Karen Seenath said it felt like her dignity was on the line when she opted to quit her job at a Brampton Tim Hortons - a position she'd held for the past seven and a half years.

The franchise she worked at, she told CBC Radio's Metro Morning, had posted a notice saying that break times would be reduced and new rules about breaks would be implemented.

Even worse, she says, was the news that employees like her, who had been earning slightly over the old minimum wage after years on the job,would earn $14 the same wage as a newly hired staff member.

"I think that that was unfair for me, working there so long, to be starting off at the minimum wage, when I should get a higher raise," she said.

She sent in her notice on Boxing Day, explaining that she felt her bosses weren't taking their employees into consideration.

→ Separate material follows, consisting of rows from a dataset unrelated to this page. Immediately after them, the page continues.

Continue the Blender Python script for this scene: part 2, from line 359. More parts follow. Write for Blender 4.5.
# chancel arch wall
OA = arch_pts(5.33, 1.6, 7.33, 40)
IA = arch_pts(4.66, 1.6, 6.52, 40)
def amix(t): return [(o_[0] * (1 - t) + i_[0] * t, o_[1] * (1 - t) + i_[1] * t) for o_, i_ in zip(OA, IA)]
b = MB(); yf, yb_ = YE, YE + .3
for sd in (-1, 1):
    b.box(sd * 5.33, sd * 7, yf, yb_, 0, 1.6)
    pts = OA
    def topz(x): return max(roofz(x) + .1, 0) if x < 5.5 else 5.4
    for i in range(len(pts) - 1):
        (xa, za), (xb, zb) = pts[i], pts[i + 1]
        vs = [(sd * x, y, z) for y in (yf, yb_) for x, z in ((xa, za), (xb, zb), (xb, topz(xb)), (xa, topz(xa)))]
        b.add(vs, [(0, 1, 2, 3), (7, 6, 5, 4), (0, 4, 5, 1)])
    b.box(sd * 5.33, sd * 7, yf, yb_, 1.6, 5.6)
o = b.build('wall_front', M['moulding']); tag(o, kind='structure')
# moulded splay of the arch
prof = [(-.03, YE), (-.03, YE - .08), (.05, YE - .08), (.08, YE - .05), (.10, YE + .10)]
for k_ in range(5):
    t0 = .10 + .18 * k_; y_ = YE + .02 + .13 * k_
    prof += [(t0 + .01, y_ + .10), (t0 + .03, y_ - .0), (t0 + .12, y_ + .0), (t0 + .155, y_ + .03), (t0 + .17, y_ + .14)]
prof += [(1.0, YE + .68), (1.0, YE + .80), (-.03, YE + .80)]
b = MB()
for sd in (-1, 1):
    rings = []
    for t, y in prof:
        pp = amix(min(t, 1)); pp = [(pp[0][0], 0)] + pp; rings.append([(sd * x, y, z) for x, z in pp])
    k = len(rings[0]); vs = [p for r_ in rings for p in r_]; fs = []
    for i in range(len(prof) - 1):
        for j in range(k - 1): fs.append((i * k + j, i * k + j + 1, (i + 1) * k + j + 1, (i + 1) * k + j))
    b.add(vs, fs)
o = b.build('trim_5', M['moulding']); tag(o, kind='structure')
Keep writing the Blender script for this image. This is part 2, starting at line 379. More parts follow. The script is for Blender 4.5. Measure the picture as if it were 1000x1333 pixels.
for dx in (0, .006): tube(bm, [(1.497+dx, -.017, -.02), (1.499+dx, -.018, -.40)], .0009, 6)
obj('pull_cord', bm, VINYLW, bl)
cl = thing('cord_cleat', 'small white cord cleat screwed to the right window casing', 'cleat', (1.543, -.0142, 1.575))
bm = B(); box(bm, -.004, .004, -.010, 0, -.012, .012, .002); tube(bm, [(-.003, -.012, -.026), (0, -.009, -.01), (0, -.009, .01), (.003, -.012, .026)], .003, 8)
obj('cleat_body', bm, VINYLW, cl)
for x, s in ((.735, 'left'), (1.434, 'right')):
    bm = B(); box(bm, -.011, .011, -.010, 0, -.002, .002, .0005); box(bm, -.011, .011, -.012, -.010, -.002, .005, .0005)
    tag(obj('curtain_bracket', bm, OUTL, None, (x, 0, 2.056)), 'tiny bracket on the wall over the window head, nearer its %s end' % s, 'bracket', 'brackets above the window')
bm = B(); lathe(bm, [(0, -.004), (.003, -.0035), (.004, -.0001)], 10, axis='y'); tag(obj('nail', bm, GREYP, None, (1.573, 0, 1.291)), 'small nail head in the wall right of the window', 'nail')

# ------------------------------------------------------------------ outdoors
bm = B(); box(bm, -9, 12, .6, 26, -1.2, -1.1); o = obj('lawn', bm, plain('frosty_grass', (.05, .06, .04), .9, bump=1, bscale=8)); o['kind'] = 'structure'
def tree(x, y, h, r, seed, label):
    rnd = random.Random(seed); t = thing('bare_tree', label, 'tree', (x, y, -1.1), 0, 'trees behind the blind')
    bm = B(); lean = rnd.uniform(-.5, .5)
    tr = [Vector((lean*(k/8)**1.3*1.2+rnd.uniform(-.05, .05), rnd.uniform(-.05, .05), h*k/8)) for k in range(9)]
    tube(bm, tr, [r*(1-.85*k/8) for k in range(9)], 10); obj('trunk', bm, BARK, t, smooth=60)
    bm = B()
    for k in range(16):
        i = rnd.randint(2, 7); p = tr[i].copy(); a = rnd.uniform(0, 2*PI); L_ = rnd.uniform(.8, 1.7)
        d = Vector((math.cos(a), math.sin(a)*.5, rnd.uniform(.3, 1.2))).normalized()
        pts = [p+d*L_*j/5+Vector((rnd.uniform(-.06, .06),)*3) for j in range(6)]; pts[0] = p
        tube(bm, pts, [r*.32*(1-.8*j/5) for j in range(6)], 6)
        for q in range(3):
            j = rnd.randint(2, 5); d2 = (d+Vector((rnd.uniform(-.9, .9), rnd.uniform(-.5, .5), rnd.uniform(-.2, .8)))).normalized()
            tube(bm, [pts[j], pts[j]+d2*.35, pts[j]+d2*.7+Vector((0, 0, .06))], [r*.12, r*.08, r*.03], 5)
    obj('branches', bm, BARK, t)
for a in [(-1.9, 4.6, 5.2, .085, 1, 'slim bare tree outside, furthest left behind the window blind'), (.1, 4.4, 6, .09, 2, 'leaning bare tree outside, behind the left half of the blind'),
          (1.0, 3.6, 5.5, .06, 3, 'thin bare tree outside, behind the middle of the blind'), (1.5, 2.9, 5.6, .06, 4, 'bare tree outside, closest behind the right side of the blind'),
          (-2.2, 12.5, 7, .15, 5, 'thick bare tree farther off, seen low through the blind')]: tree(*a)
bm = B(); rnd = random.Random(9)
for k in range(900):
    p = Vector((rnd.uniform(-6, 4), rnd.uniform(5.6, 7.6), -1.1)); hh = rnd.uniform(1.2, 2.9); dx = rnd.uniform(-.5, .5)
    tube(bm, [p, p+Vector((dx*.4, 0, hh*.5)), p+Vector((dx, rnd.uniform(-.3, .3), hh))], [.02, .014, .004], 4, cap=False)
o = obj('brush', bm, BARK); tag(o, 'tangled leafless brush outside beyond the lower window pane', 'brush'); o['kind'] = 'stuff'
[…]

Labour lawyer Muneeza Sheikh, a partner at Levitt LLP, says she's heard a number of stories similar to Seenath's since the new minimum wage was implemented on Jan. 1.

Businesses can run in 'way they see fit'

So is it illegal? Likely not, Sheikh told CBC Toronto.

"If you have a situation where you have certain employees who have received raises or bonuses commensurate with their tenure or their seniority, at the end of the day an employer is allowed to run their business in a way they see fit," she said.

The only possible recourse for an employee who earned over the old minimum, but has found themselves returned to a flat minimum wage since January, is to check company policies and their own employment contract, said Sheikh.

Labour lawyer Muneeza Sheikh says it's easy for businesses to re-assess their bottom line and opt to pay more senior employees the same as newer hires. (CBC )

"If an employee can prove that by only getting the bump to $14 there was a breach of some policy the employer had, they may be able to argue that there was a fundamental breach of one of the terms of their employment contract," she said.

But Sheikh says it's unlikely that a non-union employee who is paidclose to the minimum wage would have that kind of contract.

"I would find it shocking if they find an employment agreement that guaranteed them any sort of raise or guaranteed them a bonus or commission, because those are terms that are usually reserved for more senior level positions," she said.